Queso con limón

No es cualquier queso, no es cualquier limón.

Carmen la que contaba 16 años

Me sé todas las canciones del disco de boleros de Los Panchos y José Luis Rodríguez gracias a ella. En su Nissan Centra B14 gris nunca faltaba ese CD, ni el de Luis Miguel, Armando Manzanero, entre otros grandes clásicos de la música en español, pero, al menos cuando yo subía al carro, pareciera que ese siempre era el que se reproducía. »Vente mijo, acompáñame a Guayacán a comprar pescado», me decía y en mi cabeza automáticamente comenzaba a sonar: »esta cobardía de mi amor por ella…»

Tendría unos ocho años cuando escuché por primera vez aquel turpial crispado que no paraba de silbar la melodía que ella le enseñó, esa que hasta el sol de hoy recuerdo con exactitud. Me decía que nunca le metiera el dedo en la jaula y yo como buen niño no hice caso. El picotazo que el animal hizo en mi dedo índice derecho es uno de los primeros dolores que recuerdo de mi infancia y mi abuela al enterarse, lejos de consolarme, me regañó por no obedecerla. Tenía también una ninfa blanca de mofletes colorados. Quería a sus pájaros tanto como a su familia.

En casa teníamos la costumbre de comer dos platos, primero y segundo. Yo adoraba cuando mi yaya hacía sus lentejas. En la actualidad una amiga siempre sube historias en su Instagram alardeando de lo buenas que le salen a la suya, pero yo las he probado y las de mi abuela eran insuperables. Lo siento Rocío. Desde la calle donde vivíamos hasta la cocina de la casa hay unos 50 metros aproximadamente y desde allí – sin exagerar- se podía oler la sazón de la menestra, incluso al escribir sobre esto me viene el aroma. Mi padre heredó esa pasión por la cocina y yo le sucedí. Carmen puedes estar orgullosa allá donde estés.

Oírla enseñarle a canta a su lora era un espectáculo. María de la O se llamaba. No sé cómo se las apañó para que nos identificara a cada uno de sus nietos cada vez que pasábamos frente a su jaula, ubicada estratégicamente en la entrada de la casa, justo luego del túnel de trinitarias moradas. También la adiestró para que nos llamara a todos por nuestros nombres a la hora de comer. Creo que tenía un don para hablar con los animales, yo de pequeño lo pensaba muchas veces. Lo mismo pasaba con las flores, que al morir me contaron que muchas de ellas se marchitaron. Yo creo que mas bien fue porque ella era muy atenta y nadie en casa tuvo el mismo esmero. Yo ya no vivía allí para comprobarlo.

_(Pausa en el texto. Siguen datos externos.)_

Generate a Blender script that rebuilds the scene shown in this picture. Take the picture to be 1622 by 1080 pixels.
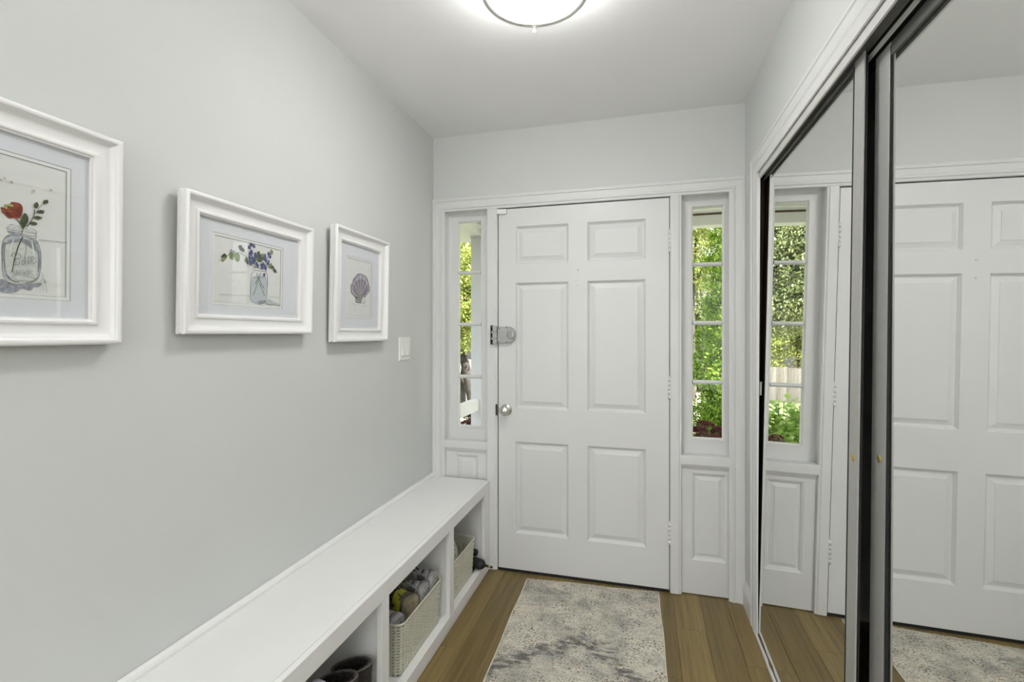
import bpy, bmesh, math, random
from mathutils import Vector, Matrix
random.seed(7)
R = math.radians
PI = math.pi
for o in list(bpy.data.objects):
    bpy.data.objects.remove(o, do_unlink=True)
scene = bpy.context.scene
COL = scene.collection

# ------------------------------------------------------------------ camera, sky, sun, exposure
CAM_H = 1.3331
cam_data = bpy.data.cameras.new('camera')
cam_data.sensor_width = 36.0
cam_data.lens = 36.0 * 756.5638 / 1622.0
cam_data.shift_y = -(540 - 529.25) / 1622.0
cam_data.clip_start = 0.02
cam = bpy.data.objects.new('camera', cam_data)
cam.location = (0, 0, CAM_H)
cam.rotation_euler = (R(90), 0, 0.263)
COL.objects.link(cam)
scene.camera = cam

scene.view_settings.view_transform = 'Standard'
scene.view_settings.look = 'None'
scene.view_settings.gamma = 1.0
scene.view_settings.use_curve_mapping = False
scene.view_settings.exposure = 1.70

SUN_DIR = Vector((0.80, -0.38, 0.72)).normalized()       # towards the sun
world = bpy.data.worlds.new('sky'); scene.world = world; world.use_nodes = True
wn = world.node_tree.nodes; wl = world.node_tree.links
for n in list(wn): wn.remove(n)
wo = wn.new('ShaderNodeOutputWorld'); bg = wn.new('ShaderNodeBackground')
sky = wn.new('ShaderNodeTexSky'); sky.sky_type = 'NISHITA'; sky.sun_disc = False
sky.sun_elevation = math.asin(SUN_DIR.z); sky.sun_rotation = math.atan2(SUN_DIR.x, SUN_DIR.y)
sky.dust_density = 3.0; sky.air_density = 1.0
bg.inputs['Strength'].default_value = 0.185
hs_ = wn.new('ShaderNodeHueSaturation'); hs_.inputs['Saturation'].default_value = .30
wl.new(sky.outputs[0], hs_.inputs['Color']); wl.new(hs_.outputs[0], bg.inputs[0]); wl.new(bg.outputs[0], wo.inputs[0])

sun_data = bpy.data.lights.new('sun', 'SUN'); sun_data.energy = 6.4; sun_data.angle = R(0.6)
sun_data.color = (1.0, 0.95, 0.86)
sun = bpy.data.objects.new('sun', sun_data); COL.objects.link(sun)
sun.rotation_euler = SUN_DIR.to_track_quat('Z', 'Y').to_euler(); sun.location = (6, -2, 8)

def area(name, loc, rot, sx, sy, energy, color=(1, 1, 1)):
    d = bpy.data.lights.new(name, 'AREA'); d.shape = 'RECTANGLE'; d.size = sx; d.size_y = sy
    d.energy = energy; d.color = color
    o = bpy.data.objects.new(name, d); o.location = loc; o.rotation_euler = rot; COL.objects.link(o); return o
# added fill light behind the camera, set at the opening in the rear wall
area('rear_fill', (-0.35, -3.35, 1.35), (R(105), 0, 0), 1.5, 1.9, 9, (0.98, 0.99, 1.0))
up = bpy.data.lights.new('hall_fill_point', 'POINT'); up.energy = 4; up.color = (1.0, 0.98, 0.94); up.shadow_soft_size = 0.24  # added fill point behind the camera, no known lamp there
upo = bpy.data.objects.new('hall_fill_point', up); upo.location = (-0.20, -1.35, 1.70); COL.objects.link(upo)
fill_spot = bpy.data.lights.new('ceiling_fill_spot', 'SPOT'); fill_spot.energy = 15; fill_spot.color = (1.0, 0.99, 0.97); fill_spot.shadow_soft_size = 0.14  # added upward fill spot, brightens the ceiling
fill_spot.spot_size = R(165); fill_spot.spot_blend = 0.5
fill_spot_o = bpy.data.objects.new('ceiling_fill_spot', fill_spot); fill_spot_o.location = (0.0, -0.5, 1.62); fill_spot_o.rotation_euler = (R(180), 0, 0); COL.objects.link(fill_spot_o)
LAMP_STRENGTH = 11.5

# ------------------------------------------------------------------ key measures (metres)
D = 2.5916          # front wall plane (entry door side)
XL, XR = -1.176, 0.501
ZC = 2.483

# ------------------------------------------------------------------ node helpers
def new_mat(name):
    m = bpy.data.materials.new(name); m.use_nodes = True
    nt = m.node_tree
    for n in list(nt.nodes): nt.nodes.remove(n)
    out = nt.nodes.new('ShaderNodeOutputMaterial')
    return m, nt, out
def bsdf(nt, out, col=(.8, .8, .8), rough=.5, metal=0., spec=.5):
    b = nt.nodes.new('ShaderNodeBsdfPrincipled')
    b.inputs['Base Color'].default_value = (*col, 1); b.inputs['Roughness'].default_value = rough
    b.inputs['Metallic'].default_value = metal; b.inputs['Specular IOR Level'].default_value = spec
    nt.links.new(b.outputs[0], out.inputs[0]); return b
def noise(nt, scale, detail=2., rough=.5, coord='Object', stretch=None):
    tc = nt.nodes.new('ShaderNodeTexCoord'); n = nt.nodes.new('ShaderNodeTexNoise')
    n.inputs['Scale'].default_value = scale; n.inputs['Detail'].default_value = detail; n.inputs['Roughness'].default_value = rough
    src = tc.outputs[coord]
    if stretch:
        mp = nt.nodes.new('ShaderNodeMapping'); mp.inputs['Scale'].default_value = stretch
        nt.links.new(src, mp.inputs[0]); src = mp.outputs[0]
    nt.links.new(src, n.inputs['Vector']); return n
def ramp(nt, src, stops):
    r = nt.nodes.new('ShaderNodeValToRGB'); e = r.color_ramp.elements
    while len(e) < len(stops): e.new(0.5)
    for el, (p, c) in zip(e, stops): el.position = p; el.color = (*c, 1) if len(c) == 3 else c
    nt.links.new(src, r.inputs[0]); return r
def mix(nt, fac, a, b, mode='MIX'):
    m = nt.nodes.new('ShaderNodeMix'); m.data_type = 'RGBA'; m.blend_type = mode
    for sock, v in ((m.inputs[0], fac), (m.inputs[6], a), (m.inputs[7], b)):
        if hasattr(v, 'is_linked') or hasattr(v, 'links'): nt.links.new(v, sock)
        elif isinstance(v, (int, float)): sock.default_value = v
        else: sock.default_value = (*v, 1)
    return m.outputs[2]
def math_n(nt, op, a, b=None, c=None):
    m = nt.nodes.new('ShaderNodeMath'); m.operation = op
    for i, v in enumerate((a, b, c)):
        if v is None: continue
        if isinstance(v, (int, float)): m.inputs[i].default_value = v
        else: nt.links.new(v, m.inputs[i])
    return m.outputs[0]
def bump(nt, b, src, strength, dist=.002):
    n = nt.nodes.new('ShaderNodeBump'); n.inputs['Strength'].default_value = strength; n.inputs['Distance'].default_value = dist
    nt.links.new(src, n.inputs['Height']); nt.links.new(n.outputs[0], b.inputs['Normal'])

def paint(name, col, rough, bscale=180., bstr=.12, var=.03, spec=.4):
    m, nt, out = new_mat(name); b = bsdf(nt, out, col, rough, spec=spec)
    n1 = noise(nt, 3.0, 3.0)
    lo = tuple(max(0, c*(1-var)) for c in col); hi = tuple(min(1, c*(1+var*.5)) for c in col)
    r = ramp(nt, n1.outputs[0], [(.3, lo), (.7, hi)]); nt.links.new(r.outputs[0], b.inputs['Base Color'])
    n2 = noise(nt, bscale, 3.0); bump(nt, b, n2.outputs[0], bstr, .001)
    return m
def plain(name, col, rough=.5, metal=0., spec=.5, var=.08, nscale=25., bstr=.0, bscale=80.):
    m, nt, out = new_mat(name); b = bsdf(nt, out, col, rough, metal, spec)
    n1 = noise(nt, nscale, 3.0)
    r = ramp(nt, n1.outputs[0], [(.3, tuple(c*(1-var) for c in col)), (.7, tuple(min(1, c*(1+var)) for c in col))])
    nt.links.new(r.outputs[0], b.inputs['Base Color'])
    if bstr: n2 = noise(nt, bscale, 3.0); bump(nt, b, n2.outputs[0], bstr, .002)
    return m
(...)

Su canción favorita era »Carmen la que contaba 16 años» de Los Antaños del Stadium. »Ven mijo baila con tu abuela», decía cada vez que la reproducía en casa. Creo que la última vez que la bailó -de pie- fue en su fiesta de cumpleaños número 80. El hecho de pasar sus últimos años dependiendo de una silla de ruedas para desplazarse no le impedía danzar sentada. Un alma indómita.

Por las tardes para echarse la siesta siempre veía un novela de la TVE gracias a DirecTV (televisión por satélite en Venezuela), y por la noche tocaba la de turno en Venevisión. »No se acuesten sin ponerme el punto (mosquitero)», nos recordaba a Jesús (mi hermano) y a mí cuando nos quedábamos a dormir con ella para aprovechar el frío del aire acondicionado de su habitación.

Conservaba como un tesoro un álbum con fotos de la luna de miel con mi abuelo. Estuvieron en muchas ciudades de Europa, Asia y Norteamérica. Siempre que lo mostraba me contaba la misma anécdota: »Cuando estuvimos en el Central Park de Nueva York, tu abuelo vio a un gorila y me dijo ‘mira Carmen, ese de allí se parece al vecino José negro’ y nos echamos a reír». Habré escuchado esa historia por lo menos diez veces y nunca olvidaré el brillo en sus ojos cada vez que la relataba. Le encantaba recordar los mejores momentos de su vida y lo hacía tan bien que nos transportaba a esos tantos lugares que visitó.

Podría pasar un día entero recordando todos sus cuentos y no acabaría. Me quedaré con cada uno de ellos y se los narraré a mis hijos, como espero que ellos hagan lo mismo. Siempre te recordaré querida Carmen Olimpia.